The following is a letter in Charles’ files. It is not clear whether it was actually published. Charles was good friends with the internationally recognized artist, Sybil Andrews and did some restoration work for her.
Sybil Andrews Cottage A matter of dollars
And cents
Sybil Andrews, described as “A Giant Among Us”, an internationally recognized artist, a teacher greatly beloved by her many pupils in the Campbell River area and beyond, an artist represented in the world’s galleries…her worth or at least the worth of her studio-cottage is under the scrutiny of our city councilors. Is her famous studio worth restoring and saving, or should it go onto the waste heap and be replaced by a slick gazebo. Does the value of a human life and work and workplace come down to mere dollars and cents?
A lot of things in the natural world are going onto the waste heap these days. Perhaps that is why we can consider the future of this famous cottage so cavalierly? In the natural world we trash things with ease. This seems to be part of our consumer culture. We look at the earth simply as a collection of objects, seen primarily for human use, a commodity to be bought and sold, not a sacred reality to be venerated, or as a sacred presence primarily to be communed with in wonder and beauty and intimacy. Does this attitude carry over in our decision for the future of the Sybil cottage?
Our reigning cosmology in our consumer society is not framed by recent awe-inspiring discoveries of the unfolding of the universe which indicates that the universe is a communion of subjects to be communed with, but rather it is framed by our attitude that the natural world is a collection of objects to be bought and sold, mostly for our own financial gain,
The ideal of the consumer society is to take the greatest possible amount of our natural resources, put them through the consumer economy as quickly as possible, then on to the waste heap – even though the immense accumulation of junk is overwhelming the landscape, saturating the skies, and filling the oceans. This we consider progress.
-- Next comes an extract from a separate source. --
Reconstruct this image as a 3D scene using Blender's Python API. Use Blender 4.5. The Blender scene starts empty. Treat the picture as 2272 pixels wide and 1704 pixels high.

And because we are reducing the earth merely to something for human use in terms of dollars and cents, we stand to lose enormously: consider the loss of our wild salmon that is taking place; the threat and possible destruction of the Great Bear Rainforest with its pristine forests and streams and wildlife; the depletion of the small Oyster River Watershed where a logging company is taking out 60 truckloads of timber a day, 7 days a week, month after month; or the unmatched beauty of Haida-Gwaii threatened by offshore oil drilling; and the Tsolum River decimated by copper by an unregulated mining company. And on it goes.
We live in a society that does such things. We are so accustomed to trashing the earth that it is a simple step to trash Sybil’s atelier -when it would be so simple to move it a few yards closer to the bay and restore it. But that is how we deal with our prophets.
We have to make a transition from a society that is having a disruptive influence on the earth to a society that will have a benign presence to the earth, experiencing the earth as a community of subjects rather than a collection of objects. We do this by experiencing the earth with a sense of wonder and delight and as a sacred place. Only the sacred will save us. An absence of a sense of the sacred is the basic flaw in many of our efforts at ecologically or environmentally adjusting our human presence to the natural world, and to our cultural world of art and literature. “We will not save what we do not love.” It is also true that we will neither love nor save what we do not experience as sacred.
Aldo Leopold, the father of North American ecology, stated that a thing is right when it tends to preserve the integrity, stability and beauty of the biotic community. Otherwise, it is wrong. Surely we want to preserve the beauty of the Sybil cottage, maintaining its integrity and beauty.